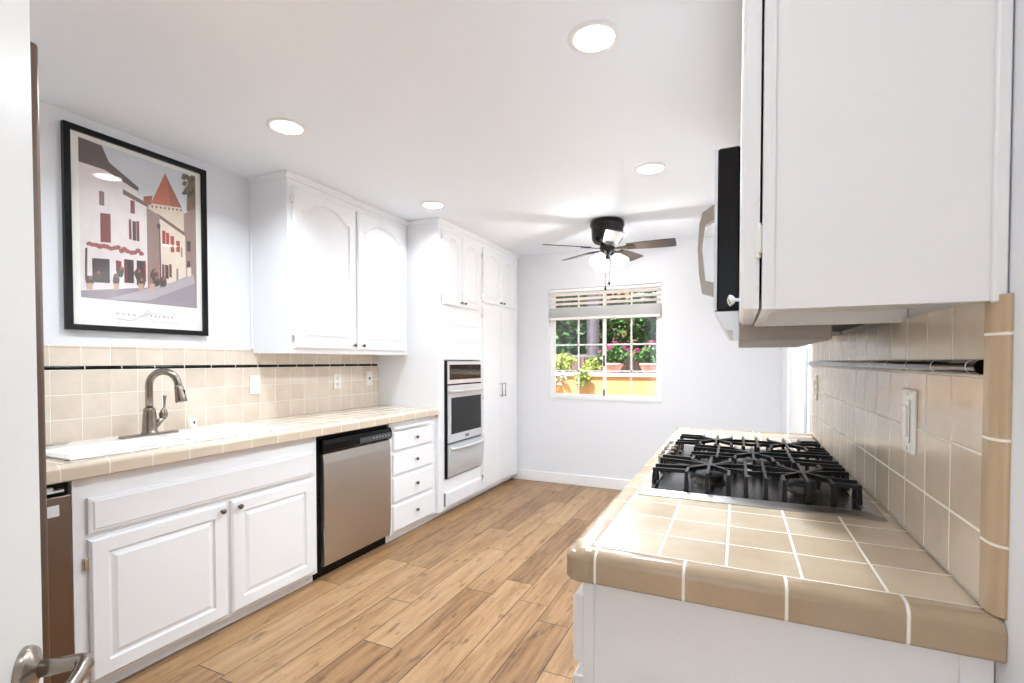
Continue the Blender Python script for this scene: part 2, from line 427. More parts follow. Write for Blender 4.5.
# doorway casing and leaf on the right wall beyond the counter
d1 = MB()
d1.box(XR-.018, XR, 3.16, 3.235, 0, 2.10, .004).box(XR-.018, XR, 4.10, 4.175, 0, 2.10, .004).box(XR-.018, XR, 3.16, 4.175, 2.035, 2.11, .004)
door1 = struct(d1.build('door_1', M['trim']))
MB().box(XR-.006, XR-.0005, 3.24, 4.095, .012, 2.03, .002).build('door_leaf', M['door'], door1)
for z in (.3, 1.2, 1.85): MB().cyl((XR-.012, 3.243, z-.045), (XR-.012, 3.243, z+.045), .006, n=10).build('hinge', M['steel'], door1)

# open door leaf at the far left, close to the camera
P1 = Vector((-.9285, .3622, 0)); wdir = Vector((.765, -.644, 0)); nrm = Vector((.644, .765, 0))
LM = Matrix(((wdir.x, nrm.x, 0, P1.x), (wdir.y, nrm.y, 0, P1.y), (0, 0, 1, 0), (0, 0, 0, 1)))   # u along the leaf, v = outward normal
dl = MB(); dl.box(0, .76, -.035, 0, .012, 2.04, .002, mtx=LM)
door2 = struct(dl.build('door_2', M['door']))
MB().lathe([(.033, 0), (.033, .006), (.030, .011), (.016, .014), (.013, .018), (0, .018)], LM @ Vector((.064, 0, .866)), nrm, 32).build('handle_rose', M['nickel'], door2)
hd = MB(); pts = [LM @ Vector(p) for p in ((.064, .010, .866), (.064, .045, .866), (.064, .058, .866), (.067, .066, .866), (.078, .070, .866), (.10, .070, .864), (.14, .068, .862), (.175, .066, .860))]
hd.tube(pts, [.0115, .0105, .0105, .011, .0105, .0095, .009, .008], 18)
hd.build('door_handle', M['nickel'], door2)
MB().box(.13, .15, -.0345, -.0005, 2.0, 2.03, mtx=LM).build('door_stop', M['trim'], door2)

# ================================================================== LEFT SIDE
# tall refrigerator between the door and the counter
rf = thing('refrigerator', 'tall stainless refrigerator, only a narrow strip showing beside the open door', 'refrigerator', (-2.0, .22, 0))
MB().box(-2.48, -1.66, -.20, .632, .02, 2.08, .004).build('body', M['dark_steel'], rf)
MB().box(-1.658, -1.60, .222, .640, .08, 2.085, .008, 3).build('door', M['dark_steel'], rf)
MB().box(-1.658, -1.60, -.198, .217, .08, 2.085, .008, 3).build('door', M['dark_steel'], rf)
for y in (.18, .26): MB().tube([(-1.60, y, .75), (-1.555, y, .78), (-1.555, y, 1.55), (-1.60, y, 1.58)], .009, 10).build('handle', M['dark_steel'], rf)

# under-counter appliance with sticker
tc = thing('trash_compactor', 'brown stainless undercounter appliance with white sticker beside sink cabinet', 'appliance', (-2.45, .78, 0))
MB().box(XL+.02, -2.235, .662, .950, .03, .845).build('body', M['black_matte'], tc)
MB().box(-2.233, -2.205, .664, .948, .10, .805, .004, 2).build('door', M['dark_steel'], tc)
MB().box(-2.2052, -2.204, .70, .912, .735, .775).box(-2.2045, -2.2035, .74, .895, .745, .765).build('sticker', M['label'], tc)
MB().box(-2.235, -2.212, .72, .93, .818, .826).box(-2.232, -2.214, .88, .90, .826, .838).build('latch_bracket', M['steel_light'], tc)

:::

▶ WHAT YOU ARE ASKED TO DO:
Reproduce every line of the material precisely, omitting its pictures.

▶ THE SOLUTION:
Continue the Blender Python script for this scene: part 2, from line 427. More parts follow. Write for Blender 4.5.
# doorway casing and leaf on the right wall beyond the counter
d1 = MB()
d1.box(XR-.018, XR, 3.16, 3.235, 0, 2.10, .004).box(XR-.018, XR, 4.10, 4.175, 0, 2.10, .004).box(XR-.018, XR, 3.16, 4.175, 2.035, 2.11, .004)
door1 = struct(d1.build('door_1', M['trim']))
MB().box(XR-.006, XR-.0005, 3.24, 4.095, .012, 2.03, .002).build('door_leaf', M['door'], door1)
for z in (.3, 1.2, 1.85): MB().cyl((XR-.012, 3.243, z-.045), (XR-.012, 3.243, z+.045), .006, n=10).build('hinge', M['steel'], door1)

# open door leaf at the far left, close to the camera
P1 = Vector((-.9285, .3622, 0)); wdir = Vector((.765, -.644, 0)); nrm = Vector((.644, .765, 0))
LM = Matrix(((wdir.x, nrm.x, 0, P1.x), (wdir.y, nrm.y, 0, P1.y), (0, 0, 1, 0), (0, 0, 0, 1)))   # u along the leaf, v = outward normal
dl = MB(); dl.box(0, .76, -.035, 0, .012, 2.04, .002, mtx=LM)
door2 = struct(dl.build('door_2', M['door']))
MB().lathe([(.033, 0), (.033, .006), (.030, .011), (.016, .014), (.013, .018), (0, .018)], LM @ Vector((.064, 0, .866)), nrm, 32).build('handle_rose', M['nickel'], door2)
hd = MB(); pts = [LM @ Vector(p) for p in ((.064, .010, .866), (.064, .045, .866), (.064, .058, .866), (.067, .066, .866), (.078, .070, .866), (.10, .070, .864), (.14, .068, .862), (.175, .066, .860))]
hd.tube(pts, [.0115, .0105, .0105, .011, .0105, .0095, .009, .008], 18)
hd.build('door_handle', M['nickel'], door2)
MB().box(.13, .15, -.0345, -.0005, 2.0, 2.03, mtx=LM).build('door_stop', M['trim'], door2)

# ================================================================== LEFT SIDE
# tall refrigerator between the door and the counter
rf = thing('refrigerator', 'tall stainless refrigerator, only a narrow strip showing beside the open door', 'refrigerator', (-2.0, .22, 0))
MB().box(-2.48, -1.66, -.20, .632, .02, 2.08, .004).build('body', M['dark_steel'], rf)
MB().box(-1.658, -1.60, .222, .640, .08, 2.085, .008, 3).build('door', M['dark_steel'], rf)
MB().box(-1.658, -1.60, -.198, .217, .08, 2.085, .008, 3).build('door', M['dark_steel'], rf)
for y in (.18, .26): MB().tube([(-1.60, y, .75), (-1.555, y, .78), (-1.555, y, 1.55), (-1.60, y, 1.58)], .009, 10).build('handle', M['dark_steel'], rf)

# under-counter appliance with sticker
tc = thing('trash_compactor', 'brown stainless undercounter appliance with white sticker beside sink cabinet', 'appliance', (-2.45, .78, 0))
MB().box(XL+.02, -2.235, .662, .950, .03, .845).build('body', M['black_matte'], tc)
MB().box(-2.233, -2.205, .664, .948, .10, .805, .004, 2).build('door', M['dark_steel'], tc)
MB().box(-2.2052, -2.204, .70, .912, .735, .775).box(-2.2045, -2.2035, .74, .895, .745, .765).build('sticker', M['label'], tc)
MB().box(-2.235, -2.212, .72, .93, .818, .826).box(-2.232, -2.214, .88, .90, .826, .838).build('latch_bracket', M['steel_light'], tc)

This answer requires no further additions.